Question

How many two digit numbers are divisible by 2?
$$\begin{gathered} (a)\text{ 30} \\ (b)\text{ 40} \\ (c)\text{ 45} \\ (d)\text{ 50} \end{gathered}$$

Answer 1

Hint: In this question use the concept that a two digit number which is divisible by 2 is from 10 to 98 and the series is 10, 12, 14, 16…………………….98. This forms an A.P so use the direct formula for the nth term of an A.P.

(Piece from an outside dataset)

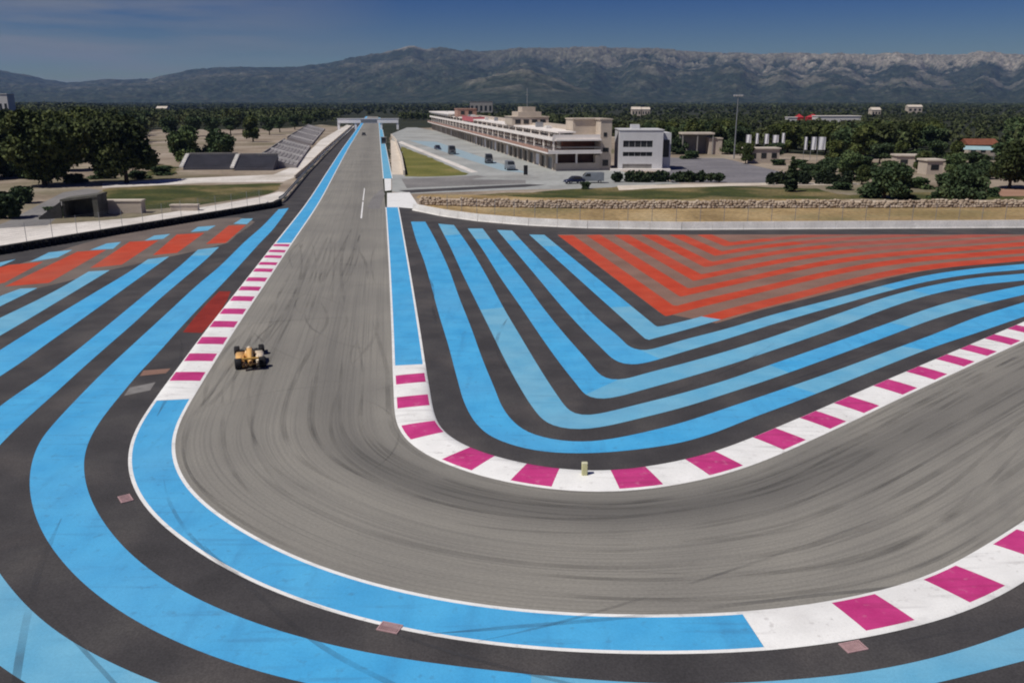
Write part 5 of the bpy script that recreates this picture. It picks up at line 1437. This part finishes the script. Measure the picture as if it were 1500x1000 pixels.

Complete step-by-step answer:

As we know all even numbers are divisible by 2.
So the even numbers are (2, 4, 6, 8, 10, 12, 14……………………………..)
Now we have to find out how many two digit numbers are divisible by 2.
So the first two digit number is (10), the second two digit number is (12) and the last two digit number is (98).
So the set of two digit numbers which are divisible by 2 are (10, 12, 14, 16, .... ,98)
Now as we see this set follows the trend of Arithmetic progression (A.P) with first term (a₁ = 10) common difference (d) = (12 – 10) = (14 – 12) = 2 and the last term (a_n) = 98.
So according to the formula of last term of an A.P or n^th term of an A.P
$\Rightarrow a_n=a_1+\left(n-1\right)d$ Where symbols have their usual meaning and n is the number of terms, so substitute the values in this equation we have,
$\Rightarrow 98=10+\left(n-1\right)2$
Now simplify the above equation we have,
$\Rightarrow 98-10=\left(n-1\right)2$
$\Rightarrow 2\left(n-1\right)=88$
Now divide by 2 we have,
$\Rightarrow n-1={\displaystyle \frac{88}{2}}=44$
$\Rightarrow n=44+1=45$
So this is the required number of two digit terms which are divisible by 2.
Hence option (C) is correct.

Note: Terms are said to be in A.P if the common difference that is the difference between the two consecutive terms remains constant all throughout the series. Another very frequently used series is that of G.P, in it the common ratio that is the ratio between two consecutive terms remains constant.